* SET PROBLEM
Your task is to retype, word for word, the lines from the start of the data through the line holding "0.03, 0.03, 0.01])". Do not include the pictures.

* DATA BLOCK
+ + + + + + +

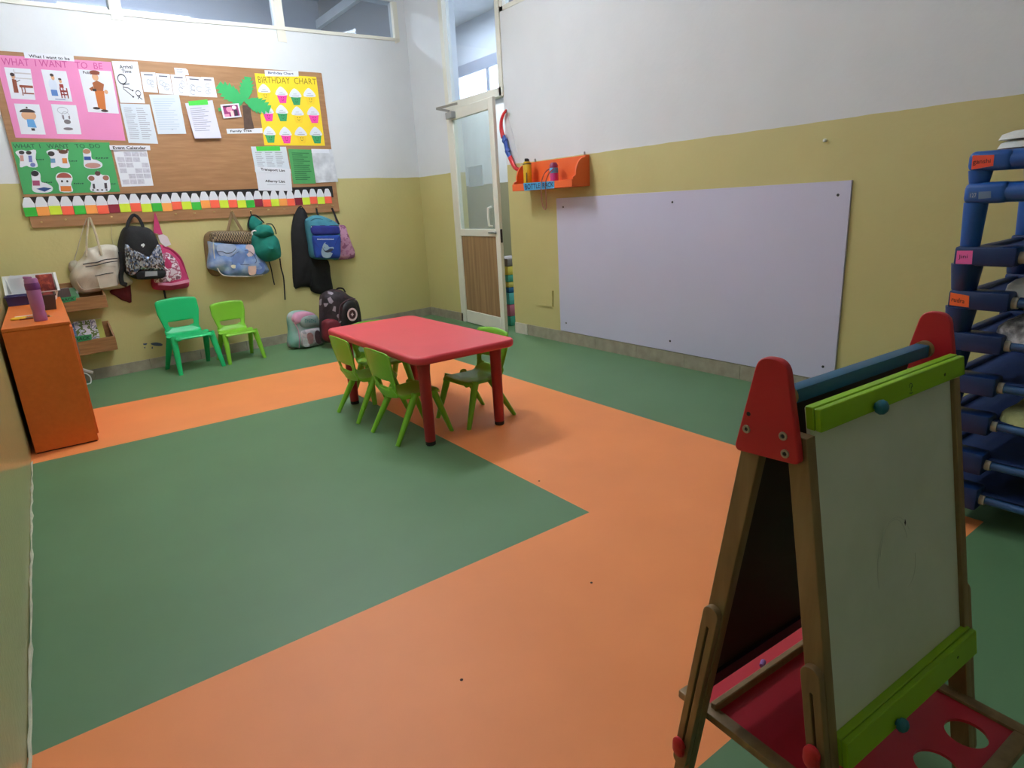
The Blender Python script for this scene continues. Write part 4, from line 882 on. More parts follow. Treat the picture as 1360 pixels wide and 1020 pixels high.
for (lp, c) in (([(260, 690), (300, 665), (335, 700), (330, 790), (275, 800)], (176, 128, 130)), ([(360, 650), (400, 640), (430, 700), (435, 790), (385, 800), (355, 730)], (82, 56, 62)), ([(210, 745), (260, 740), (290, 830), (220, 835)], (206, 206, 208))):
    decal(on, 'printed_figure', fb, [lp], 0.079, mat('bagprint_%d' % c[0], c, 0.6, 0.2, 30), lw, 0.001, 3)
strap(on, 'piping', fb, [(80, 500), (110, 560), (150, 640), (165, 760), (160, 855)], 0.02, 0.004, M_PK, T, 0.004, offs=[0.0, 0.02, 0.03, 0.03, 0.01])

fr = floor_frame(455, 458, math.radians(20)); on = On(fr, 455, 458); on.z0 = 0; on.loc = fr.world(on.x0, 0, 0)
T = on.thing('school_bag', 'black and maroon spotted school bag with round white-ringed badge, behind the table corner', 'school bag')
M_SP = ramp_mat('spotted_black_nylon', [(30, 22, 28), (44, 32, 40), (150, 140, 150), (60, 30, 40), (24, 20, 24)], 0.6, 'VORONOI', 26, pos=[0.0, 0.3, 0.88, 0.93, 0.97])
M_MRN = fab('maroon_nylon', (112, 26, 42), 0.12, 0.6)
body(on, 'bag_body', fb, [(480, 250), (520, 180), (620, 135), (700, 140), (760, 190), (850, 240), (890, 310), (925, 520), (905, 760), (800, 790), (640, 792), (505, 775), (480, 550)], -0.10, 0.16, M_SP, T, 0.01, 3.2, 3)
mb = MB(); mb.puff(outline(on, fb, [(495, 520), (600, 490), (680, 520), (690, 640), (660, 780), (510, 770), (488, 640)], 0.03, 3), 0.0, 0.065, 3.2, 5, 0, 1, 0.6); mb.build('lower_panel', M_MRN, T)
mb = MB(); mb.puff(outline(on, fb, [(690, 420), (705, 340), (770, 265), (845, 262), (885, 330), (915, 510), (890, 620), (700, 640), (685, 540)], 0.07, 3), -0.02, 0.065, 3.4, 6, 0, 1, 0.8); fp = mb.build('front_pocket', mat('black_nylon', (24, 22, 26), 0.5, 0.1), T)
def ringd(cx, cy, r0, r1, ry): return [[(cx + r0 * math.cos(a), cy + r0 * ry * math.sin(a)), (cx + r0 * math.cos(b), cy + r0 * ry * math.sin(b)), (cx + r1 * math.cos(b), cy + r1 * ry * math.sin(b)), (cx + r1 * math.cos(a), cy + r1 * ry * math.sin(a))] for a, b in [(2 * PI * i / 28, 2 * PI * (i + 1) / 28) for i in range(28)]]
decal(on, 'badge_ring', fb, ringd(815, 442, 44, 62, 1.3), 0.087, mat('badge_ring_white', (232, 206, 212), 0.5), fp, 0.002)
decal(on, 'badge_disc', fb, [[(815 + 43 * math.cos(2 * PI * i / 24), 442 + 56 * math.sin(2 * PI * i / 24)) for i in range(24)]], 0.086, mat('badge_disc_dark', (74, 34, 44), 0.5), fp, 0.002)
decal(on, 'badge_dot', fb, [[(815 + (20 if i % 2 == 0 else 11) * math.cos(2 * PI * i / 8), 442 + (26 if i % 2 == 0 else 14) * math.sin(2 * PI * i / 8)) for i in range(8)]], 0.089, MATS['badge_ring_white'], fp, 0.001)
strap(on, 'piping', fb, [(640, 640), (650, 480), (660, 350), (710, 290), (790, 250), (850, 250)], 0.055, 0.005, fab('grey_piping', (90, 70, 80)), T, 0.005)
strap(on, 'handle', fb, [(600, 160), (640, 120), (700, 125), (730, 170)], -0.06, 0.008, M_BLACK, T, 0.004)

# ================================================================== child's plastic chairs
def chair_meshes(key):
    """seat, backrest and four legs of a moulded chair; faces -y, 0.31 wide, back top 0.5"""
    out = []
    # seat: a dished sheet with a turned-down rim
    mb = MB(); nx, ny = 14, 12; G = []
    for j in range(ny + 1):
        v = j / ny; y = -0.145 + 0.275 * v; row = []
        wd = 0.145 - 0.012 * v - (0.03 * (1 - v / 0.12) ** 2 if v < 0.12 else 0)
        for i in range(nx + 1):
            u = i / nx * 2 - 1
            z = 0.262 - 0.014 * (1 - u * u) * math.sin(PI * min(1, v * 1.1)) - 0.008 * v
            if v < 0.1: z -= 0.02 * (1 - v / 0.1) ** 2
            if abs(u) > 0.9: z -= 0.016 * (abs(u) - 0.9) / 0.1
            if v > 0.86: z += 0.05 * ((v - 0.86) / 0.14) ** 2
            row.append(mb.bm.verts.new((u * wd, y, z)))
        G.append(row)
    for j in range(ny):
        for i in range(nx): mb.bm.faces.new((G[j][i], G[j][i + 1], G[j + 1][i + 1], G[j + 1][i]))
    out.append(('seat', mb.mesh('seat_' + key), 0.011))
    # backrest: curved panel on two uprights with a hand slot just above the seat
    mb = MB(); nx, ny = 18, 16; G = []
    for j in range(ny + 1):
        v = j / ny; z = 0.250 + 0.25 * v; row = []
        wd = 0.120 + 0.032 * min(1, max(0, v - 0.1) * 1.9) - (0.012 * ((v - 0.92) / 0.08) ** 2 if v > 0.92 else 0)
        for i in range(nx + 1):
            u = i / nx * 2 - 1
            y = 0.116 + 0.046 * max(0, v - 0.12) ** 0.85 + 0.018 * (1 - u * u) - 0.006 - 0.03 * max(0, 0.2 - v)
            zz = z + 0.013 * (1 - u * u) * v - 0.014 * (1 - u * u) * (1 - v)
            if abs(u) > 0.92: y += 0.009
            if j == ny: y += 0.007
            row.append(mb.bm.verts.new((u * wd, y, zz)))
        G.append(row)
    for j in range(ny):
        for i in range(nx):
            um = (i + 0.5) / nx * 2 - 1
            if (j in (4, 5) and abs(um) < 0.62) or (j == 3 and abs(um) < 0.45): continue
            mb.bm.faces.new((G[j][i], G[j][i + 1], G[j + 1][i + 1], G[j + 1][i]))
    out.append(('backrest', mb.mesh('backrest_' + key), 0.010))
    for sx in (-1, 1):
        for fr_ in (-1, 1):
            mb = MB(); a = Vector((sx * 0.128, fr_ * 0.035 - 0.005, 0.255)); b = Vector((sx * 0.152, fr_ * 0.168, 0.0))
            if fr_ < 0: a = Vector((sx * 0.132, -0.085, 0.257)); b = Vector((sx * 0.155, -0.17, 0.0))
            if fr_ > 0: a = Vector((sx * 0.128, 0.02, 0.253))
            mb.sweep([a, a.lerp(b, 0.08), a.lerp(b, 0.5), b], 0.0225, 0.017, (0, 1, 0), 12, [1.15, 1.1, 0.95, 0.7])
            for v in mb.bm.verts:
                if v.co.z < 0.004: v.co.z = 0.0
            out.append(('leg', mb.mesh('leg_' + key), 0))
    return out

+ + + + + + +

* IN RESPONSE
The Blender Python script for this scene continues. Write part 4, from line 882 on. More parts follow. Treat the picture as 1360 pixels wide and 1020 pixels high.
for (lp, c) in (([(260, 690), (300, 665), (335, 700), (330, 790), (275, 800)], (176, 128, 130)), ([(360, 650), (400, 640), (430, 700), (435, 790), (385, 800), (355, 730)], (82, 56, 62)), ([(210, 745), (260, 740), (290, 830), (220, 835)], (206, 206, 208))):
    decal(on, 'printed_figure', fb, [lp], 0.079, mat('bagprint_%d' % c[0], c, 0.6, 0.2, 30), lw, 0.001, 3)
strap(on, 'piping', fb, [(80, 500), (110, 560), (150, 640), (165, 760), (160, 855)], 0.02, 0.004, M_PK, T, 0.004, offs=[0.0, 0.02, 0.03, 0.03, 0.01])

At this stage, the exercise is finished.